In early October, we have a period of sideways rotation along key support and a sharp dip that will stand out on at least a one-month chart. That dip will take us down to a support level that was recently a past opportunity. There’s a lot of price movement to meet the month’s high in October. There’s also a cash-out opportunity at the month’s high and an opportunity to open up some protection. There’s a swing trade opportunity around the month’s high as well that involves a period of volatility with a sharp dip that will stand out on at least a one-month chart. It looks like we have a significant move and possibly a breakout to reach the month’s high for October. The high is in close proximity to a prominent trough for the year. There’s a significant decline through multiple support levels that will stand out on at least a one-month chart to reach the month’s low.
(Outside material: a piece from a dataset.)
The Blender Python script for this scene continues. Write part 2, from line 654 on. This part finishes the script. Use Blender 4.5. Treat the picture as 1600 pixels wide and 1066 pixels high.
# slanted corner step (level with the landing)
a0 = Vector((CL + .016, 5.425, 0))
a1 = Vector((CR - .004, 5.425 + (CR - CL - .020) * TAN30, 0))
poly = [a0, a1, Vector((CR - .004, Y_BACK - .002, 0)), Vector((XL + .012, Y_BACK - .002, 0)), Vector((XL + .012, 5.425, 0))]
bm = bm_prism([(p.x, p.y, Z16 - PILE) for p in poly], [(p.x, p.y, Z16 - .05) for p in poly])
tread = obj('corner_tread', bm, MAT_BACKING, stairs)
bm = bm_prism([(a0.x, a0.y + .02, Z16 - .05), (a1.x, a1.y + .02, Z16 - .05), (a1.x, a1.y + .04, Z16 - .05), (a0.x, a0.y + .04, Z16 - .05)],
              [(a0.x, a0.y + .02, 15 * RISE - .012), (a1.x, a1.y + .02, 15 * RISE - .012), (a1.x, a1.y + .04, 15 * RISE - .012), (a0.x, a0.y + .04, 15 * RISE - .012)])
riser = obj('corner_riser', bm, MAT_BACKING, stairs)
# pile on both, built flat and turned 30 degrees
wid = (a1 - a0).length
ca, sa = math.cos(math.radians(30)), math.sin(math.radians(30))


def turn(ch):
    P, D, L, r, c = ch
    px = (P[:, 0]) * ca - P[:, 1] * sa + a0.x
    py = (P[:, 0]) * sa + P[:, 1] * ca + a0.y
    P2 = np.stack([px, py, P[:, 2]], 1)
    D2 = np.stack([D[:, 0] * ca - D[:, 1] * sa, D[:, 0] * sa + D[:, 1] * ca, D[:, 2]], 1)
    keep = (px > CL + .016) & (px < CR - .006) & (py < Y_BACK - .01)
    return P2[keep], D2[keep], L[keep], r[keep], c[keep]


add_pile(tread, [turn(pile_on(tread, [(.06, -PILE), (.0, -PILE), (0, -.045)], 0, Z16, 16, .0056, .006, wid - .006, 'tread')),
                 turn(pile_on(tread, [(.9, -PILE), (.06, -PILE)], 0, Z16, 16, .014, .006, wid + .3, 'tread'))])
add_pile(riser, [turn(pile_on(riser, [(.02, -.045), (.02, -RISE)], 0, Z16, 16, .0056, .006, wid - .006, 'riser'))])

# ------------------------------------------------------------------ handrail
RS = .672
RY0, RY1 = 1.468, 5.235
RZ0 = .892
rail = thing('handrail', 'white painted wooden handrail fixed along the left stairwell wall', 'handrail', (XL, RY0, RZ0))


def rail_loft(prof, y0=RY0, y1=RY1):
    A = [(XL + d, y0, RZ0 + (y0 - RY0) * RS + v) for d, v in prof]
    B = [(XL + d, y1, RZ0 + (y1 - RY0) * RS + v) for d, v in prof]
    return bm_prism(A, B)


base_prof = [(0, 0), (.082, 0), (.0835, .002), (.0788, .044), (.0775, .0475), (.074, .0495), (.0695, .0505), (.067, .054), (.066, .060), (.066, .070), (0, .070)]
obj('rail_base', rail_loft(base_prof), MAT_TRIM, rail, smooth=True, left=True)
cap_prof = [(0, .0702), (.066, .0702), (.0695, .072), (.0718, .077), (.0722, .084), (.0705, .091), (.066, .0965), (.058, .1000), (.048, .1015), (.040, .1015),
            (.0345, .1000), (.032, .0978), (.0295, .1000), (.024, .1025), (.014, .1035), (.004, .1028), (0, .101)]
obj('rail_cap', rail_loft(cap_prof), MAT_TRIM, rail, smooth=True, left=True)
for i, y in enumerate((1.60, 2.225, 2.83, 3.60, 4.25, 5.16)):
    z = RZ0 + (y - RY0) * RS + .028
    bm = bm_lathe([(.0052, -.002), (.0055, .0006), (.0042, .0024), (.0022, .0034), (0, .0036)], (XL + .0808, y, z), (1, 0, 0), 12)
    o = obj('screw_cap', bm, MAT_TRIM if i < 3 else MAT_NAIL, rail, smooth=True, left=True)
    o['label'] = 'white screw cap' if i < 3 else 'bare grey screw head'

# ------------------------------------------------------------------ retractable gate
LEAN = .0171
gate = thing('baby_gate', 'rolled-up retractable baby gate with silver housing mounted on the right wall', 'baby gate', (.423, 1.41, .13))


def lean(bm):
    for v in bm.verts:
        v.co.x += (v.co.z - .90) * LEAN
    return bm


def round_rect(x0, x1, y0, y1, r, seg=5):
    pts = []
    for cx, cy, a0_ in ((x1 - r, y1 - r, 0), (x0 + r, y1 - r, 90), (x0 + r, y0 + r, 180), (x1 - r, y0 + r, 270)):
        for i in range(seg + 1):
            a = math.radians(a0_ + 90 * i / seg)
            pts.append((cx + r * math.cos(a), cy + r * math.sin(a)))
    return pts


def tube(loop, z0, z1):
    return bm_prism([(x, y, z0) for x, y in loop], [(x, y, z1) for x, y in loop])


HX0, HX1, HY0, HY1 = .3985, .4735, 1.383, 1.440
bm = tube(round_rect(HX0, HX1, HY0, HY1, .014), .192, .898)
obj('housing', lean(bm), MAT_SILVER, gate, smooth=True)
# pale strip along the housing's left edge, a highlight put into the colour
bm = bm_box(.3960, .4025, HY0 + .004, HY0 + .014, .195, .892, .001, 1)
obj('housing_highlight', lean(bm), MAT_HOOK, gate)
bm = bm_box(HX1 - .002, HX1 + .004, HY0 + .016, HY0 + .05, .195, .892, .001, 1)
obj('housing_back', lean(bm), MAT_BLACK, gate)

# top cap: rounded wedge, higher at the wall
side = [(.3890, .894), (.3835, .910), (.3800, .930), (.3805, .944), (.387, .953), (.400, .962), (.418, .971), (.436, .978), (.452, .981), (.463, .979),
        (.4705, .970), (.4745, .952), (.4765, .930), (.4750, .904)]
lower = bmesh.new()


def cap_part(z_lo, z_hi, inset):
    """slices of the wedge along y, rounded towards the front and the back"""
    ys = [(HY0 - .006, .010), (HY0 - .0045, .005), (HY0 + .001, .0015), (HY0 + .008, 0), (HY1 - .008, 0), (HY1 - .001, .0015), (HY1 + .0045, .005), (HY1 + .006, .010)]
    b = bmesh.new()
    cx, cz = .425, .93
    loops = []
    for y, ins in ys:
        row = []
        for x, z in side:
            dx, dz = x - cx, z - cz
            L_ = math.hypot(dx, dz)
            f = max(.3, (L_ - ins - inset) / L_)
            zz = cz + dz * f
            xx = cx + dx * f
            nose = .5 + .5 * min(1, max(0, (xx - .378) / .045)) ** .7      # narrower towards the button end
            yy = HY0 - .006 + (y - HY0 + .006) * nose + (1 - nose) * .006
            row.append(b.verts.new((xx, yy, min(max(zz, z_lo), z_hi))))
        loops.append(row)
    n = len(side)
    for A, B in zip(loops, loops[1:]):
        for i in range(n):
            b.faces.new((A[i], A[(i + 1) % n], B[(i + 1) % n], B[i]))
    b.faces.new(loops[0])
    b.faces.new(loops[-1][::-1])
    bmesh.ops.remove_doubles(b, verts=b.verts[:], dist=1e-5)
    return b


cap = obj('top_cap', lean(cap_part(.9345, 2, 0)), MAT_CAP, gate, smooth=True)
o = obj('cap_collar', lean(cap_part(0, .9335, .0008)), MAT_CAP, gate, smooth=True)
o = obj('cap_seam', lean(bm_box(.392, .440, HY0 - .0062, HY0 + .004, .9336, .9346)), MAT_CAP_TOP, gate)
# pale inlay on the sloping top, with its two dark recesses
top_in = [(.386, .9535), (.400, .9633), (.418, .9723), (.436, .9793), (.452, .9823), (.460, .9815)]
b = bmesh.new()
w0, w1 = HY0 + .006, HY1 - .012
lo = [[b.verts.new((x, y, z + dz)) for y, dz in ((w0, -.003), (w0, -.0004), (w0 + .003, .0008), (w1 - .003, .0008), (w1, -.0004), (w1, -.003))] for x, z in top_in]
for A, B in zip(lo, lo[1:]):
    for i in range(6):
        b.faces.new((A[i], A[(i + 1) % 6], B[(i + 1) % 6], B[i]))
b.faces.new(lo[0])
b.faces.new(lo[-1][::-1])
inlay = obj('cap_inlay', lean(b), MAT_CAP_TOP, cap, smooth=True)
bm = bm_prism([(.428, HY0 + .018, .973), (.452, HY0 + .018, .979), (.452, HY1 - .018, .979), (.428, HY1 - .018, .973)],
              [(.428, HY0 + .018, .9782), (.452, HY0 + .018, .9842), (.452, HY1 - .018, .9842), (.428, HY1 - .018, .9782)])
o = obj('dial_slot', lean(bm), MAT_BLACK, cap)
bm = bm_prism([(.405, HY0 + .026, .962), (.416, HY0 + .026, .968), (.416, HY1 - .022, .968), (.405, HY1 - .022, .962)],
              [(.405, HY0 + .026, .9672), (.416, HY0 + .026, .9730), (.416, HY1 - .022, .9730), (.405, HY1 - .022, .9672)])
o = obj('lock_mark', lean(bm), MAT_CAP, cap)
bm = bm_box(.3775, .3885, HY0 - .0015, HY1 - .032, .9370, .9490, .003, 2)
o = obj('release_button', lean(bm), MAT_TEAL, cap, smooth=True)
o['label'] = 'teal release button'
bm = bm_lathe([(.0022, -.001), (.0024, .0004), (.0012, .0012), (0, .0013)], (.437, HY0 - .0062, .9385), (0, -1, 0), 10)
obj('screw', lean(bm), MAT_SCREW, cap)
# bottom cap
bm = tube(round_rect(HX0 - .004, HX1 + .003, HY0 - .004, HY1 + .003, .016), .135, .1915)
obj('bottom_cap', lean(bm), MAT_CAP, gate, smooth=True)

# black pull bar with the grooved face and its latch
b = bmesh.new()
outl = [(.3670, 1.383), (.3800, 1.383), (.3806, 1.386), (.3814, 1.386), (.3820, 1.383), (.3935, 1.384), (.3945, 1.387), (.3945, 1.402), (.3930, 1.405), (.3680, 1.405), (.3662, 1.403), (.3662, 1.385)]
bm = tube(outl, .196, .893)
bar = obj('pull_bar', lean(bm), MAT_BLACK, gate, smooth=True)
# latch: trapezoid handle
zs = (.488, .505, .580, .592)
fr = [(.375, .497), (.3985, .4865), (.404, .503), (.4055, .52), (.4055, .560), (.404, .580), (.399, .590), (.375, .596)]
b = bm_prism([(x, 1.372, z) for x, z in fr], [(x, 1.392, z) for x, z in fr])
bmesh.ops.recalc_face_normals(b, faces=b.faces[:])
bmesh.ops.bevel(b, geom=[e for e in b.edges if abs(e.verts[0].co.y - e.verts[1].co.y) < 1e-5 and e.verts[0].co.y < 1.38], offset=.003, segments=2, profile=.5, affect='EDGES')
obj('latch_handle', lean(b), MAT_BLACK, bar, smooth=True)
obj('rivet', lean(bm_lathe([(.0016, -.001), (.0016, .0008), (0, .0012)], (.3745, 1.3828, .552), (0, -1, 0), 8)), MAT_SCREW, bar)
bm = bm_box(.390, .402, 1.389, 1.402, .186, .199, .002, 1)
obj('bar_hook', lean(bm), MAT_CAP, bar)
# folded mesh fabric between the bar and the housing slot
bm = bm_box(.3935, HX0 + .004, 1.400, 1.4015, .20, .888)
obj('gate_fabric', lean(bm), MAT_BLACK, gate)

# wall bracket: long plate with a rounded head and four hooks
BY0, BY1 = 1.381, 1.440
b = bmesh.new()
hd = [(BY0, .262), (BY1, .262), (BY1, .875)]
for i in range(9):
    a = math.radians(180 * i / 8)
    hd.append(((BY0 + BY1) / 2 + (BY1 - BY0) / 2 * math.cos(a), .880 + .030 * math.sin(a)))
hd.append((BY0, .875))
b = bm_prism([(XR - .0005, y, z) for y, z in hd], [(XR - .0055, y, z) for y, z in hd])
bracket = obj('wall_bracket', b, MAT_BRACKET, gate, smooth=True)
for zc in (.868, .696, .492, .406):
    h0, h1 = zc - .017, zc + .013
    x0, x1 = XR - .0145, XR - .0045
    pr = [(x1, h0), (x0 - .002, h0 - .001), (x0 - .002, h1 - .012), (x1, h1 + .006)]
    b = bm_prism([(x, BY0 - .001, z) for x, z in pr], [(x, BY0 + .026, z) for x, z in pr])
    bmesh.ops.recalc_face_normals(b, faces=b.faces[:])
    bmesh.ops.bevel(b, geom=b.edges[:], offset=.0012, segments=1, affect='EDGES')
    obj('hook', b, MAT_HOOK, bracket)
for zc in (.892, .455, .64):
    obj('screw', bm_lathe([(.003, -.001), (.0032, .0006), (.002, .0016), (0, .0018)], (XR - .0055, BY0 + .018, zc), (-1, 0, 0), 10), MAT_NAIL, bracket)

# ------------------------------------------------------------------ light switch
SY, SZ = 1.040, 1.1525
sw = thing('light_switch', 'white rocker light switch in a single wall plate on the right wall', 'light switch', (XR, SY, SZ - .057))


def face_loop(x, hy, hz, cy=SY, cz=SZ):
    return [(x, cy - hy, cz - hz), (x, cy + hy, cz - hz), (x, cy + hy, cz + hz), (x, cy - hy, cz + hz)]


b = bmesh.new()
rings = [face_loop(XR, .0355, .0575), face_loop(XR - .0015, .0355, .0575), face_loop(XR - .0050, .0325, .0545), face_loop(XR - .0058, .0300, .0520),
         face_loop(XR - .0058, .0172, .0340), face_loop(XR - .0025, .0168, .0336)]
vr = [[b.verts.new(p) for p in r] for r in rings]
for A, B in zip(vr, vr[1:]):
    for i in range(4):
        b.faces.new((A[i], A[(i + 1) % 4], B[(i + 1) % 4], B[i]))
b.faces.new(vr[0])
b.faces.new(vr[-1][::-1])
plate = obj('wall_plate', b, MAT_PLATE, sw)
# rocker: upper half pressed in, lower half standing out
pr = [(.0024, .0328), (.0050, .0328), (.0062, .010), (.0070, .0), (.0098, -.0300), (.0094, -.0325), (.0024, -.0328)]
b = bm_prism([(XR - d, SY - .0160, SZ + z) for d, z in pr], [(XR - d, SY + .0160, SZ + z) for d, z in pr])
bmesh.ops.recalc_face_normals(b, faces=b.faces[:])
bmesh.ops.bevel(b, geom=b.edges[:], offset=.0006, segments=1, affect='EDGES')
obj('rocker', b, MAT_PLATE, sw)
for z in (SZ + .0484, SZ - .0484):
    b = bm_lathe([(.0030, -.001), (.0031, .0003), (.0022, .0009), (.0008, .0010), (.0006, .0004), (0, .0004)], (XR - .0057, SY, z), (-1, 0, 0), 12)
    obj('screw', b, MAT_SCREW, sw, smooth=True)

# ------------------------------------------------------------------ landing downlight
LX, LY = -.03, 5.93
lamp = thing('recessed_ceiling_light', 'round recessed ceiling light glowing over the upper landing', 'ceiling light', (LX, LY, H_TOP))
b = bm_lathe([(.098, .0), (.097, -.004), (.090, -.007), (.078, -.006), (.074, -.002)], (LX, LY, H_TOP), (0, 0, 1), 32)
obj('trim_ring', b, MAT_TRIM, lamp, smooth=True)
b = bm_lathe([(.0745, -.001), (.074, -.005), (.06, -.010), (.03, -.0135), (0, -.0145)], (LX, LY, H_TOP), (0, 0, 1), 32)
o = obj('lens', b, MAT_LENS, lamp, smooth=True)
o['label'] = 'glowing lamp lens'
Toward the end of the month, there’s a notable move higher out of the low.


November:


In early November, there’s a prominent move to the upside out of a prominent trough for the year. This move higher is followed by a full retracement of that move which creates a peak or crest somewhere around the first or second week of November. Out of the month’s high, it looks like we fall from a support level to another critical support level on at least a one-month chart, and then we rotate sideways along that support level. Around the month’s low (which is also a prominent low for the year), there’s sideways S-rotation, so we have a decline from a resistance to a support and a reversal with a full retracement back to resistance. Near the end of November, there’s a significant decline through multiple support levels on at least a one-month chart. There’s a false breakout near the end of November.


December:


In early December, we have a period of sideways rotation that is likely bullish. There is also the start of another rally and a breakout on a one-year chart. I’m advised to be cautious around the month’s high which will be another prominent high for the year. There’s a critical resistance level met here. The low for December is within close proximity to that prominent high. The low forms when we hit resistance and then we decline with increasing volatility as we move forward in time. It looks like there will be multiple false tops or some sort of trickery around the high. Near the end of the month, there’s a fast, sudden move higher.



Sneak preview


We push the upper end of a range higher on the scale of a multi-year chart.